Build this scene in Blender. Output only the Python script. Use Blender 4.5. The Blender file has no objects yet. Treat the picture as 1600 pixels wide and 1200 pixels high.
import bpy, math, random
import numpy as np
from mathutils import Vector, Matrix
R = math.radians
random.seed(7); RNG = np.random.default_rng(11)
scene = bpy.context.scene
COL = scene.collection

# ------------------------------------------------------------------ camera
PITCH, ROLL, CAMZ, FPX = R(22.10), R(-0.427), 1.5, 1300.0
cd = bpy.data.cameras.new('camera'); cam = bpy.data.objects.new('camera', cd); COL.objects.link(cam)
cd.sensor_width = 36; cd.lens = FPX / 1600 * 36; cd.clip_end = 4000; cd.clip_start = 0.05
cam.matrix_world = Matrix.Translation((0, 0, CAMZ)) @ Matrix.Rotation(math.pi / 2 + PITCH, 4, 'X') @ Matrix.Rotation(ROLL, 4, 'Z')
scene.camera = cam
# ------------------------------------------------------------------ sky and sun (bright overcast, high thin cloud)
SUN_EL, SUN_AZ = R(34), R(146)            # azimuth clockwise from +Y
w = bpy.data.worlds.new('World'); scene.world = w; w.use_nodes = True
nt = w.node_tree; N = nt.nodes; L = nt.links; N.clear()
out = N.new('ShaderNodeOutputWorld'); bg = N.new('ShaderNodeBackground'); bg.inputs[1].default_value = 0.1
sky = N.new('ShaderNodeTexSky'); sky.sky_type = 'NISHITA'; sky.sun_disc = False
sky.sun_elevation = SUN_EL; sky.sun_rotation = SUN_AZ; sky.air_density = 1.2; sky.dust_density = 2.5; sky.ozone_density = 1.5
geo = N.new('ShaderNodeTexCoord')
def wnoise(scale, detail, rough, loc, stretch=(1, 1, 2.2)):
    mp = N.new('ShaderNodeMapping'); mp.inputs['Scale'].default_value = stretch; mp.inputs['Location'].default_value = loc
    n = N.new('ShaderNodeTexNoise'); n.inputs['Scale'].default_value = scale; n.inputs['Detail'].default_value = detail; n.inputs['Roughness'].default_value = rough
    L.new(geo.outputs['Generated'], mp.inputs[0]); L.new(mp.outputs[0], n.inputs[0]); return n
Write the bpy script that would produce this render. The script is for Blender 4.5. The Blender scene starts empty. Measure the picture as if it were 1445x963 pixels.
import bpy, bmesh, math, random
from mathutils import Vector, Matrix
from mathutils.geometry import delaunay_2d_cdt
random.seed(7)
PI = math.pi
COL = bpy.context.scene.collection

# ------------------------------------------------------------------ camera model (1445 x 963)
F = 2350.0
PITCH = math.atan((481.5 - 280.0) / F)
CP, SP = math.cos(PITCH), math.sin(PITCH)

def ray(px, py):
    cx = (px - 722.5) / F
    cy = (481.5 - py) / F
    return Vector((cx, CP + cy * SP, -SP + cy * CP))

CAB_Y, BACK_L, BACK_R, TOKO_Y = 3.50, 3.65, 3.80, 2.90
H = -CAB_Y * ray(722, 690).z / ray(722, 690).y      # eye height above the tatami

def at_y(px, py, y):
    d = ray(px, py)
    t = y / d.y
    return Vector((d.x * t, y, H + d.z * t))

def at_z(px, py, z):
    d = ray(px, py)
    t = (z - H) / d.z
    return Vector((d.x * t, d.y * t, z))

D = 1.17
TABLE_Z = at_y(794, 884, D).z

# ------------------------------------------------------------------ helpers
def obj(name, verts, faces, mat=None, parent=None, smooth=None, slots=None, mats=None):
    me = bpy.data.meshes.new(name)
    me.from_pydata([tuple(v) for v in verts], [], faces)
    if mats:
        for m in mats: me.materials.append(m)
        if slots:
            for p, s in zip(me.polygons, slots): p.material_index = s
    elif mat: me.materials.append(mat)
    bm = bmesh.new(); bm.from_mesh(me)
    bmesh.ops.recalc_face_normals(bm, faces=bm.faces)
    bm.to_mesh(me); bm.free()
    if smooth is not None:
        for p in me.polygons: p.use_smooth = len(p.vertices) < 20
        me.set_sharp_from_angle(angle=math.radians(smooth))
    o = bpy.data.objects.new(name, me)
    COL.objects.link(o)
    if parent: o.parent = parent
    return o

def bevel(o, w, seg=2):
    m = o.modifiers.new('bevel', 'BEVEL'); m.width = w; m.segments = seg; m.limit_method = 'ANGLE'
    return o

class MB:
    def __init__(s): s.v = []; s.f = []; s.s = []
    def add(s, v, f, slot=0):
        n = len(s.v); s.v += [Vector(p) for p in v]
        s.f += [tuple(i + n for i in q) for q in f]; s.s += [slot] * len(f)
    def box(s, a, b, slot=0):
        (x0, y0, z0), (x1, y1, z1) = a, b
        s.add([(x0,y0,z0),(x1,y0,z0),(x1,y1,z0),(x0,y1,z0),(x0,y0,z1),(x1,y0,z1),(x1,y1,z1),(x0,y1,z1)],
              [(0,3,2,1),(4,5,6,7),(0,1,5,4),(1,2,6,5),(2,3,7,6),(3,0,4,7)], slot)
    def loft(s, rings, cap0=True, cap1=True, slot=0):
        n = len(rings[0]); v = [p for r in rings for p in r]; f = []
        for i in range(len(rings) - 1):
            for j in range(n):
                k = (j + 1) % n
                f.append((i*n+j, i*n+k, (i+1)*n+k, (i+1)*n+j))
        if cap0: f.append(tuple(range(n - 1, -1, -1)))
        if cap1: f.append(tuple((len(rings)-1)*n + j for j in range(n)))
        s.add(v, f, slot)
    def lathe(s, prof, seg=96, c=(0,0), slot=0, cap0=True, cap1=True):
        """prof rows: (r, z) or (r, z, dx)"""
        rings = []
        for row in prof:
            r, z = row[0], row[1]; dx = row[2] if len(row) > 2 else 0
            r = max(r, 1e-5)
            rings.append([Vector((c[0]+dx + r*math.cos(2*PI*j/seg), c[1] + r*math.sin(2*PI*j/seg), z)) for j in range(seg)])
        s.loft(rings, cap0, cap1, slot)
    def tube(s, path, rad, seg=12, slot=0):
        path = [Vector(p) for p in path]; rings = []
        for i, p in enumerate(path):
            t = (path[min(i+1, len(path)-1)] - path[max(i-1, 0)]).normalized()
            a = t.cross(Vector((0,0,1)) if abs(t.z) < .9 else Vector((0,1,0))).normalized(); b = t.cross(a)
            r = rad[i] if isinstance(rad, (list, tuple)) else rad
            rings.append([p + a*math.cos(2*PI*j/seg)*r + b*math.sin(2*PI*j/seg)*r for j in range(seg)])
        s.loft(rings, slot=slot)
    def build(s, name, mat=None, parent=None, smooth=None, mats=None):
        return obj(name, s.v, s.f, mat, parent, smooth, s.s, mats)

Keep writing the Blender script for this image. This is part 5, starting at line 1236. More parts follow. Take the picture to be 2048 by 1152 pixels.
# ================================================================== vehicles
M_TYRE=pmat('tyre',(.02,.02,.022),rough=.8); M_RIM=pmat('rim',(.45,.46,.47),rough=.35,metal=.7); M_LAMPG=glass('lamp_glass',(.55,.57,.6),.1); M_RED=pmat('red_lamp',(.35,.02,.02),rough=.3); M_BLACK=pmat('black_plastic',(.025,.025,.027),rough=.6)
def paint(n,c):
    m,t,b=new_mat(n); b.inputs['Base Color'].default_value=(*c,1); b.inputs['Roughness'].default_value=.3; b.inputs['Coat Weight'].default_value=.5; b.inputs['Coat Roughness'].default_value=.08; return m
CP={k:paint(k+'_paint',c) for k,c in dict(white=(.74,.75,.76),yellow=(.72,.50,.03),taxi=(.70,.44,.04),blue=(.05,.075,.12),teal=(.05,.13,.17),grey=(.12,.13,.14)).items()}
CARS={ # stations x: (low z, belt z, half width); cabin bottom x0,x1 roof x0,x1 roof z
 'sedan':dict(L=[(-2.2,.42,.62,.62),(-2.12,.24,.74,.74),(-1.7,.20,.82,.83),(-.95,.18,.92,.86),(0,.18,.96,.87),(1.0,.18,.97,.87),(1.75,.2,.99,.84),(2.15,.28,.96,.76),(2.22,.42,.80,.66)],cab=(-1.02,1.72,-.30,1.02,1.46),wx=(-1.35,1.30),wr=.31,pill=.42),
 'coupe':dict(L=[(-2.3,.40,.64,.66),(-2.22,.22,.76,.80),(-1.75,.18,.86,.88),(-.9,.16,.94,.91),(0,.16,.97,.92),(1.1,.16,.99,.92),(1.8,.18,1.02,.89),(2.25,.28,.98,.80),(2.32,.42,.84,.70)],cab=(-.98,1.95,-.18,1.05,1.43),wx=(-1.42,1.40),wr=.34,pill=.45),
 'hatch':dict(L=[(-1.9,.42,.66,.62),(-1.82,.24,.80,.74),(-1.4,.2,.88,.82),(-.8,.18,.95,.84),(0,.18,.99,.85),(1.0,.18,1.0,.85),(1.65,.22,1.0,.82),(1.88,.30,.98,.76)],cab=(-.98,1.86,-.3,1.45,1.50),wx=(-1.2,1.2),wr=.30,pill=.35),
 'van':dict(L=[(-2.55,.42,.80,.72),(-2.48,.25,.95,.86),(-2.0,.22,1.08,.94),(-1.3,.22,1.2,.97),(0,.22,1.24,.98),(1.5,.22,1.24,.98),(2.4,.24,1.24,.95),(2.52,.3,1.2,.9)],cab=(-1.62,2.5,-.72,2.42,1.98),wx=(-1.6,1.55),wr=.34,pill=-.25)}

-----

TASK PROMPT :: From the first line above through the line that contains "COL = scene.collection", quote each line exactly. Output nothing more.

FINISHED EXERCISE ::
Build this scene in Blender. Output only the Python script. Use Blender 4.5. The Blender file has no objects yet. Treat the picture as 1600 pixels wide and 1200 pixels high.
import bpy, math, random
import numpy as np
from mathutils import Vector, Matrix
R = math.radians
random.seed(7); RNG = np.random.default_rng(11)
scene = bpy.context.scene
COL = scene.collection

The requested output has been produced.